Indiana University Bloomington

Research Focus:
a sampling of projects in the Geological Sciences Department

Research Focus: Christine Shriner


Field Work: South Agean Volcanic Arc Database

Palaiochora Dacitic Dome on Aegina Island.

Over the past four years, Christine Shriner has been working with James Brophy, to establish a source material data base for the Saronic Gulf portion of the South Aegean Volcanic Arc. This involves collecting representative samples of all volcanic materials on the islands of Aegina, Poros, Milos and the peninsula of Methana. The minerals in these reference materials were then analyzed by electron microprobe techniques to develop a mineral composition databank against which mineral compositions in individual artifacts can be compared. Dr. Chusi Li, Director of the IU Microprobe Laboratory, conducts the probe analyses.

The databank is presently being developed to quantitatively provenance sample sets of Aeginetan Ware, an important Bronze Age structural ceramic presumed to originate on Aegina Island. Dr. Brophy and I use what we have come to term the Integrated Petrologic Approach to fully characterize the sources and characteristics of true Aeginetan Ware. We then compare these results with similar studies on sample sets of presumed Aeginetan Ware excavated throughout the Aegean and mainland Greece.

SAVA: South Aegean Volcanic Arc Database. See interactive map.

Sample sets to date include many of the well-known sites of the Argolid, such as Argos, Lerna, Tsoungiza, and Asine.
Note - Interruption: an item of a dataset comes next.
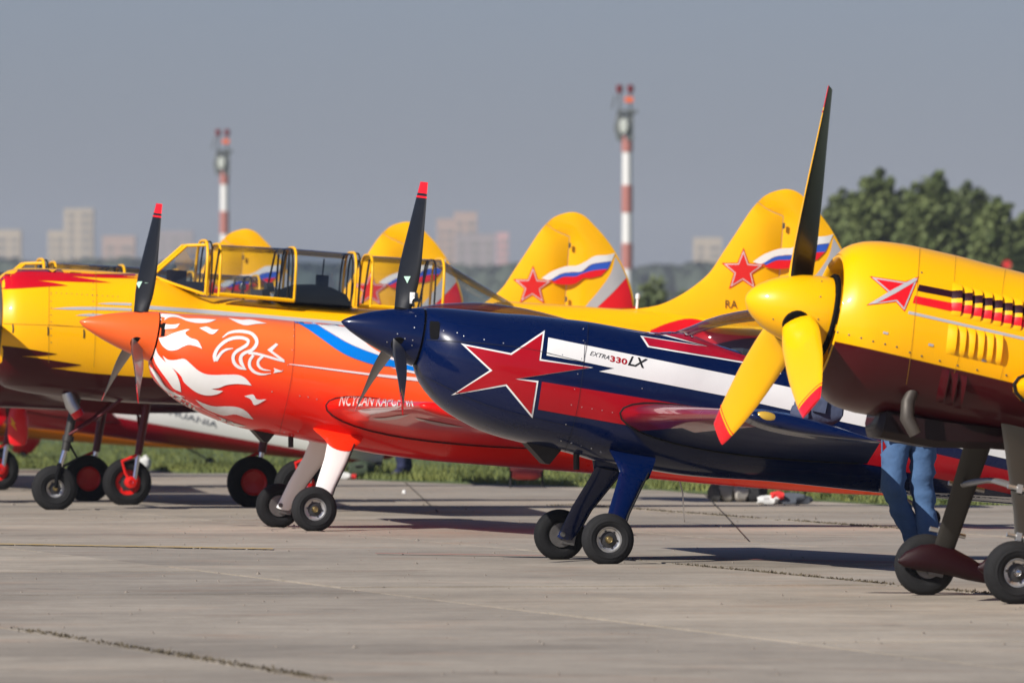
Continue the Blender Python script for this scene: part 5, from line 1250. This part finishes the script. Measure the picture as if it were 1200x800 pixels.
for sx in (-1, 1):
    for sy in (-1, 1): g = G(); g.tube([(.17*sx, .14*sy, 0), (.165*sx, .12*sy, .16)], .014, 6); g.build('leg', m_black, r)
    g = G(); g.tube([(.17*sx, .14, .15), (.172*sx, .16, .34)], .012, 6); g.build('back_post', m_black, r)
bag('equipment_bag', 'grey kit bag with a bright yellow top beside the apron edge', 'bag', 852, 588, [('body', (0, 0, .10), (.20, .2, .2), cb('grey_bag', (.20, .19, .17)), .10), ('side_pocket', (-.12, -.05, .09), (.12, .16, .18), cb('dark_bag', (.05, .05, .05)), .1), ('pouch', (.13, -.06, .08), (.14, .15, .15), cb('pale_bag', (.30, .28, .25)), .12), ('lid', (0, 0, .215), (.26, .2, .06), cb('yellow_cover', srgb(225, 205, 20)), .04)])
bag('equipment_bag', 'black kit bag right of the yellow topped bag', 'bag', 884, 588, [('body', (0, 0, .10), (.22, .22, .22), cb('black_bag', (.015, .015, .017)), .08), ('handle', (0, 0, .215), (.10, .03, .03), m_black, .02)])
bag('gear_pile', 'low pile of white, red and dark gear on the grass edge', 'gear', 914, 591, [('dark_cloth', (.10, .05, .05), (.34, .2, .12), cb('slate_cloth', (.07, .08, .10)), .15), ('white_cloth', (-.12, -.02, .04), (.20, .18, .09), cb('white_cloth', (.6, .6, .58)), .15), ('red_cloth', (-.02, -.04, .09), (.12, .12, .08), cb('red_cloth', srgb(200, 40, 40)), .15)])
bag('equipment_bag', 'dark bag lying in the grass right of the orange plane\'s wheels', 'bag', 424, 562, [('body', (0, 0, .09), (.28, .22, .18), cb('green_bag', (.03, .045, .025)), .1), ('strap', (.02, -.11, .12), (.2, .02, .03), m_black, .02)])
bag('gear_pile', 'small white and red bundle beside the orange plane\'s white leg', 'gear', 404, 562, [('white_cloth', (-.03, 0, .04), (.22, .16, .09), MATS['white_cloth'], .1), ('red_cloth', (.10, -.02, .05), (.06, .1, .08), MATS['red_cloth'], .1)])
bag('sack', 'white sack lying on the grass under the trainers', 'sack', 168, 551, [('body', (0, 0, .08), (.18, .16, .16), MATS['white_cloth'], .1), ('tied_end', (.03, 0, .165), (.06, .06, .05), MATS['white_cloth'], .1)])
bag('fuel_cap', 'tiny white cap lying on the apron behind the middle propeller', 'cap', 473.5, 578, [('dome', (0, 0, .018), (.036, .036, .036), m_white, .0), ('rim', (0, 0, .004), (.045, .045, .008), m_white, .0)])
def cable(label, pix, rad, m, group=None):
    P = [on_ground(x, y)+Vector((0, 0, rad+.004)) for x, y in pix]; g = G(); g.tube(P, rad, 6); return tag(g.build('ground_cable', m, None), label, 'cable', group)
cable('thin dark cable on the apron below the orange fuselage', [(475, 566), (484, 574), (498, 587), (513, 600)], .0045, m_black)
cable('thin dark cable on the apron right of the blue plane\'s wheels', [(826, 580), (838, 592), (858, 613), (877, 634)], .0045, m_black)
# white cord hanging from the orange plane's belly
P0 = ORA.M @ Vector((3.02, -.05, 1.0)); P1 = on_ground(802, 611)
p_a = at(794, 554, 90.5); p_b = at(800, 577, 91.0)
g = G(); g.tube([p_a+Vector((0, 0, .06)), p_a, p_b, P1], .006, 6); tag(g.build('tie_down_cord', m_white, None), 'white cord hanging down to the apron under the orange fuselage', 'cord')
# denim jacket lying on the blue plane's wing
def wing_pt(px, py, lat): return BLUE.M @ BLUE.l3(px, py, lat)
r = thing('denim_jacket', 'dark denim jacket lying on the blue plane\'s wing tip', 'jacket', Matrix.Translation(wing_pt(960, 499, 3.6)))
m_dn = denim('dark_denim', srgb(66, 74, 98))
for nm, c, d in (('body', (0, 0, .11), (.30, .22, .22)), ('sleeve', (-.11, -.05, .07), (.16, .16, .16)), ('collar', (.06, -.02, .19), (.14, .14, .08))):
    g = G(); g.add(*lump(c, d, len(nm), n=20, k=.09)); g.build(nm, m_dn, r)
g = G(); g.box((.0, -.118, .13), (.09, .012, .08), Matrix.Rotation(R(12), 3, 'Y')); g.build('pocket', m_dn, r)

# ------------------------------------------------------------------ hazy summer air
m = bpy.data.materials.new('haze_air'); m.use_nodes = True; t = m.node_tree; t.nodes.clear()
o_ = t.nodes.new('ShaderNodeOutputMaterial'); v_ = t.nodes.new('ShaderNodeVolumePrincipled'); t.links.new(v_.outputs[0], o_.inputs['Volume'])
v_.inputs['Color'].default_value = (.80, .86, .95, 1); v_.inputs['Density'].default_value = 1.05e-4; v_.inputs['Anisotropy'].default_value = .0
g = G(); g.box((0, 3200, 32), (9000, 6800, 70)); hz_ = g.build('haze', m, None, False); tag(hz_, 'pale haze filling the air over the airfield', 'haze', kind='stuff')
In addition we have sample sets from the prehistoric portions of the Athens Acropolis; Asea, a sanctuary site in Arcadia; Ayia Irini, an important site on the island of Keos; Halieis, a Neolithic site in the Southern Argolid, and Kolonna, the large production center on Aegina Island.

Contributing archaeologists include a range of US and international collaborators including colleagues from Gothenburg and Uppsala University, Sweden; University of Salzburg, Austria; Cambridge; Dartmouth; Bryn Mawr; University of California; Washington University; Florida State University; and Stanford.


Graduate and undergraduate students in the Department of Geological Sciences do field work around the globe, working with a variety of international scholars. Some projects, such as this geoarchaeological field work and database, involve multi-disciplinary collaboration.

 

There is strong collaboration between graduate students and academic researchers during the geologic fieldwork necessary for development of the SAVA database.
All researchers experience in the Kolonna Museum the industrial nature of Greek Bronze Age (Third Millennium B.C.) artifact production.